Friday, 3 August 2012

Letting go of control and turning the world right-side up

Three wonderful things I've heard or read over the past 24 hours. First, Giles Fraser on prayer, writing in The Guardian:
Too much prayer is seen as effort, as an attempt to make things different by some mental act of will. But the world does not revolve around you or me. And I can't make it or other people dance to my tune by strenuously wishing things were other than they are. There is no magic involved. It's not about mysteriously offering up some shopping list of proposals to an absent-minded deity who might not have thought about them had you not suggested them first. It's not cosmic lobbying. The fundamental move is to give up trying to be in control.
Next David, an member of the Old Order Amish, speaking on the BBC2 programme Amish: A Secret Life:
There is no way of life that will bring peace and joy into a person's heart. Some people think that if they would only live a unique lifestyle like the Amish, that would help them be happy; some people think if they would have a bigger house, they would be happy. But my message is, all those things are good but if that's what your happiness is based on, it's not going to last. If you accept Jesus, that will be the true happniess. 
And lastly Eric Kuiper in a sermon entitled Riots, Superheros and a World Upside Down at Mars Hill Bible Church:
More than any other, Acts 17:1-10 encapsulates in one compressed piece of text the theological thought that expresses the tension inherent to Acts: the Christian mission is, in Luke's way of reading reality, a witness to a world that is upside down. To follow Jesus is to see that the world is upside down and to join him in flipping it right side up.

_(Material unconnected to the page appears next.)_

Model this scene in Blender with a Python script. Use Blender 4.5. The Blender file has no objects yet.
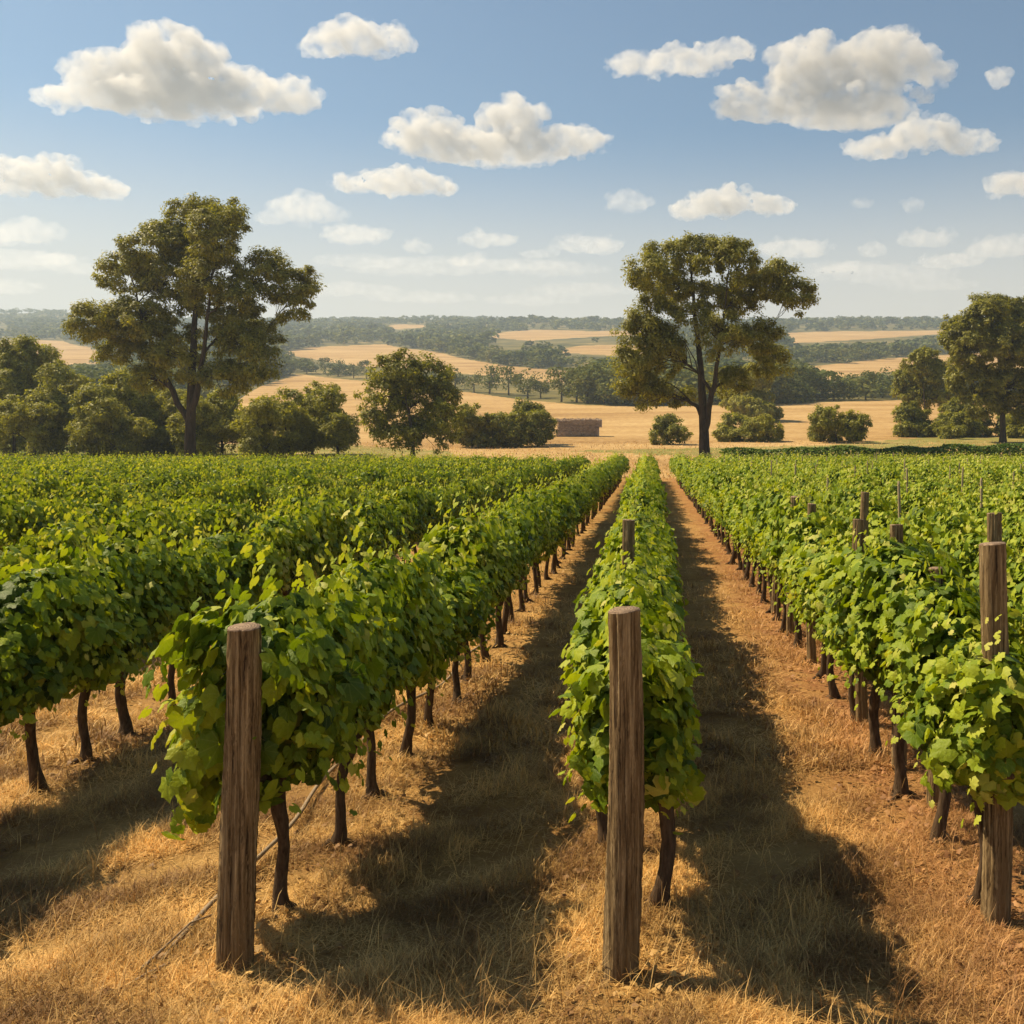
import bpy, math, random
import numpy as np
from mathutils import Vector, Matrix, noise as mnoise

random.seed(7)
RNG = np.random.default_rng(7)
SC = bpy.context.scene
COL = SC.collection
R = math.radians

# ------------------------------------------------------------------ camera
CAM_H = 2.6
F = 1000.0                      # focal length in pixels of the 1024 px frame
VX, HY = 650.0, 444.0           # vanishing point of the rows
cam = bpy.data.cameras.new('camera')
cam.sensor_width = 36.0
cam.lens = 36.0 * F / 1024.0
cam.shift_x = (512.0 - VX) / 1024.0
cam.shift_y = (HY - 512.0) / 1024.0
cam.clip_end = 30000.0
cam.clip_start = 0.05
cam_ob = bpy.data.objects.new('camera', cam)
COL.objects.link(cam_ob)
cam_ob.location = (0, 0, CAM_H)
cam_ob.rotation_euler = (R(90), 0, 0)
SC.camera = cam_ob

# ------------------------------------------------------------------ sky, sun, exposure
SUN = Vector((-0.82, 0.28, 1.08)).normalized()
ELEV = math.asin(SUN.z)
world = bpy.data.worlds.new("World")
SC.world = world
world.use_nodes = True
wn = world.node_tree.nodes
wl = world.node_tree.links
bg = wn['Background']
sky = wn.new('ShaderNodeTexSky')
sky.sky_type = 'NISHITA'
sky.sun_disc = False
sky.sun_elevation = ELEV
sky.sun_rotation = math.atan2(SUN.x, SUN.y)
sky.altitude = 200
sky.air_density = 1.0
sky.dust_density = 1.0
sky.ozone_density = 2.5
tint_n = wn.new('ShaderNodeMix'); tint_n.data_type = 'RGBA'; tint_n.blend_type = 'MULTIPLY'
tint_n.inputs[0].default_value = 1.0
wl.new(sky.outputs[0], tint_n.inputs[6]); tint_n.inputs[7].default_value = (.82, .985, .98, 1)
# the milky air low over the land, by elevation of the view direction
tcw = wn.new('ShaderNodeTexCoord'); sxw = wn.new('ShaderNodeSeparateXYZ'); wl.new(tcw.outputs['Generated'], sxw.inputs[0])
elv = wn.new('ShaderNodeMapRange'); elv.interpolation_type = 'SMOOTHSTEP'
wl.new(sxw.outputs[2], elv.inputs[0])
for i_, v_ in enumerate((.31, .10, 0.0, .93)): elv.inputs[1 + i_].default_value = v_
milk = wn.new('ShaderNodeMix'); milk.data_type = 'RGBA'
wl.new(elv.outputs[0], milk.inputs[0]); wl.new(tint_n.outputs[2], milk.inputs[6]); milk.inputs[7].default_value = (7.9, 7.3, 6.3, 1)
wl.new(milk.outputs[2], bg.inputs[0])
bg.inputs[1].default_value = 0.066
sun = bpy.data.lights.new('sun', 'SUN')
sun.energy = 5.0
sun.angle = R(0.5)
sun.color = (1.0, 0.82, 0.55)
sun_ob = bpy.data.objects.new('sun', sun)
COL.objects.link(sun_ob)
sun_ob.location = SUN * 60
sun_ob.rotation_euler = (-SUN).to_track_quat('-Z', 'Y').to_euler()
SC.view_settings.view_transform = 'Standard'
SC.view_settings.look = 'None'
SC.view_settings.exposure = 0.66
SC.view_settings.gamma = 1.0
SC.cycles.max_bounces = 8
SC.cycles.diffuse_bounces = 3
SC.cycles.transmission_bounces = 4
SC.cycles.transparent_max_bounces = 8
SC.cycles.volume_bounces = 1
SC.cycles.use_denoising = True

# ------------------------------------------------------------------ helpers
def mesh_np(name, V, faces, mats=(), tint=None, mat_idx=None, smooth=False, uv=None):
    """faces: list of (n,k) int arrays"""
    me = bpy.data.meshes.new(name)
    V = np.ascontiguousarray(V, dtype=np.float32)
    me.vertices.add(len(V))
    me.vertices.foreach_set('co', V.ravel())
    loops = np.concatenate([f.ravel() for f in faces]).astype(np.int32)
    sizes = np.concatenate([np.full(len(f), f.shape[1], np.int32) for f in faces])
    starts = np.concatenate([[0], np.cumsum(sizes)[:-1]]).astype(np.int32)
    me.loops.add(len(loops))
    me.loops.foreach_set('vertex_index', loops)
    me.polygons.add(len(sizes))
    me.polygons.foreach_set('loop_start', starts)
    if mat_idx is not None:
        me.polygons.foreach_set('material_index', np.asarray(mat_idx, np.int32))
    if smooth:
        me.polygons.foreach_set('use_smooth', np.ones(len(sizes), bool))
    for m in mats:
        me.materials.append(m)
    if tint is not None:
        a = me.attributes.new('tint', 'FLOAT', 'FACE')
        a.data.foreach_set('value', np.asarray(tint, np.float32))
    if uv is not None:
        a = me.attributes.new('leafxy', 'FLOAT_VECTOR', 'POINT')
        a.data.foreach_set('vector', np.ascontiguousarray(uv, np.float32).ravel())
    me.update(calc_edges=True)
    return me

def link(name, data, parent=None, loc=(0, 0, 0), rz=0.0, sc=None):
    o = bpy.data.objects.new(name, data)
    COL.objects.link(o)
    o.location = loc
    o.rotation_euler = (0, 0, rz)
    if sc is not None:
        o.scale = (sc, sc, sc) if np.isscalar(sc) else sc
    if parent is not None:
        o.parent = parent
    return o

def tag(o, label, cat, group=None, kind=None):
    o['label'] = label
    if cat: o['category'] = cat
    if group: o['group'] = group
    if kind: o['kind'] = kind
    return o

def unit(a):
    return a / np.maximum(np.linalg.norm(a, axis=-1, keepdims=True), 1e-9)

class Wob:
    """cheap smooth 3-D noise in [-1, 1]: a sum of sines"""
    def __init__(s, seed, freq, n=7):
        r = np.random.default_rng(seed)
        s.k = unit(r.normal(size=(n, 3))) * freq * r.uniform(.5, 1.6, (n, 1))
        s.p = r.uniform(0, 6.28, n)
    def __call__(s, P):
        return np.sin(P @ s.k.T + s.p).mean(axis=1) * 1.8

def tube(path, radii, seg=8, bump=0.0, seed=0, cap=True):
    """returns V, [quads, tris] of a tube along a path"""
    path = np.asarray(path, float)
    radii = np.asarray(radii, float)
    n = len(path)
    tan = np.gradient(path, axis=0)
    tan = unit(tan)
    ref = np.array([0.13, 0.97, 0.2])
    u = unit(np.cross(tan, ref)); w = np.cross(tan, u)
    a = np.linspace(0, 2 * np.pi, seg, endpoint=False)
    r = np.random.default_rng(seed)
    rr = radii[:, None] * (1 + bump * r.normal(size=(n, seg)))
    V = path[:, None, :] + rr[..., None] * (np.cos(a)[None, :, None] * u[:, None, :] + np.sin(a)[None, :, None] * w[:, None, :])
    V = V.reshape(-1, 3)
    i = np.arange(n - 1)[:, None] * seg
    j = np.arange(seg)[None, :]
    j2 = (j + 1) % seg
    q = np.stack([i + j, i + j2, i + seg + j2, i + seg + j], -1).reshape(-1, 4)
    fs = [q]
    if cap:
        V = np.vstack([V, path[-1:]])
        c = len(V) - 1
        t = np.stack([(n - 1) * seg + np.arange(seg), (n - 1) * seg + (np.arange(seg) + 1) % seg, np.full(seg, c)], -1)
        fs.append(t)
    return V, fs

class Bag:
    """collects pieces into one mesh"""
    def __init__(s): s.V = []; s.F = {}; s.n = 0
    def add(s, V, fs):
        for f in fs:
            s.F.setdefault(f.shape[1], []).append(f + s.n)
        s.V.append(V); s.n += len(V)
    def mesh(s, name, mats, smooth=True):
        return mesh_np(name, np.vstack(s.V), [np.vstack(f) for f in s.F.values()], mats, smooth=smooth)

# leaf templates: x width, y length from petiole to tip, z normal
def leaf_lobed():
    ang = np.radians([200, 228, 250, 292, 312, 340, 8, 26, 44, 62, 78, 90, 102, 118, 136, 154, 172])
    rad = np.array([.54, .58, .40, .40, .58, .54, .64, .53, .64, .56, .66, .80, .66, .56, .64, .53, .64])
    x = rad * np.cos(ang); y = rad * np.sin(ang)
    z = -0.34 * np.abs(x) ** 1.3 - 0.24 * np.maximum(y, 0) ** 2 + .05 * np.sin(7 * ang + 1)
    V = np.vstack([[0, -.02, .06], np.stack([x, y, z], -1)])
    n = len(ang)
    f = np.array([[0, 1 + i, 1 + (i + 1) % n] for i in range(n) if i != 2])
    V[:, 1] += .2
    return V * .8, f
def leaf_mid():
    V = np.array([[0, .0, .07], [.45, -.2, -.05], [.52, .28, -.08], [.27, .45, -.02], [0, .78, -.1], [-.27, .45, -.02], [-.52, .28, -.08], [-.45, -.2, -.05]]) * .85
    f = np.array([[0, 1, 2], [0, 2, 3], [0, 3, 4], [0, 4, 5], [0, 5, 6], [0, 6, 7]])
    return V, f
def leaf_quad():
    V = np.array([[0, -.35, 0.], [.45, .1, -.1], [0, .6, 0.], [-.45, .1, -.1]]) * .95
    f = np.array([[0, 1, 2], [0, 2, 3]])
    return V, f
def leaf_gum():
    V = np.array([[0, 0, 0.], [.21, .4, 0.04], [0, 1, 0.], [-.21, .4, 0.04]])
    f = np.array([[0, 1, 2, 3]])
    return V, f
LOBED, MID, QUAD, GUM = leaf_lobed(), leaf_mid(), leaf_quad(), leaf_gum()

def leaves(tmpl, P, N, T, S, tint):
    tv, tf = tmpl
    N = unit(N)
    T = unit(T - (T * N).sum(1, keepdims=True) * N)
    B = np.cross(T, N)
    V = P[:, None, :] + S[:, None, None] * (tv[None, :, 0, None] * B[:, None, :] + tv[None, :, 1, None] * T[:, None, :] + tv[None, :, 2, None] * N[:, None, :])
    n, k = len(P), len(tv)
    f = (tf[None] + (np.arange(n) * k)[:, None, None]).reshape(-1, tf.shape[1])
    return V.reshape(-1, 3), f, np.repeat(tint, len(tf))

# ------------------------------------------------------------------ materials
def new_mat(name):
    m = bpy.data.materials.new(name); m.use_nodes = True
    nt = m.node_tree
    return m, nt.nodes, nt.links, nt.nodes['Principled BSDF']

def ramp(nodes, stops, interp='LINEAR'):
    r = nodes.new('ShaderNodeValToRGB')
    r.color_ramp.interpolation = interp
    while len(r.color_ramp.elements) < len(stops): r.color_ramp.elements.new(0.5)
    for e, (p, c) in zip(r.color_ramp.elements, stops):
        e.position = p; e.color = (*c, 1)
    return r

def noise_n(nodes, links, vec, scale, detail=4, rough=.55, dist=0.0):
    n = nodes.new('ShaderNodeTexNoise')
    n.inputs['Scale'].default_value = scale
    n.inputs['Detail'].default_value = detail
    n.inputs['Roughness'].default_value = rough
    n.inputs['Distortion'].default_value = dist
    if vec is not None: links.new(vec, n.inputs['Vector'])
    return n.outputs[0]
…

The link between these three passages by three passionate Christian men from very different traditions? Control, the importance of letting go of what we think are the rules or the right thing to do, and letting God lead us in what God thinks are the right things to do. But being prepared to realise that in the process we are participating in building the upside-down kingdom: and maybe even that the process of letting go of our control is itself part of that upside-down kingdom.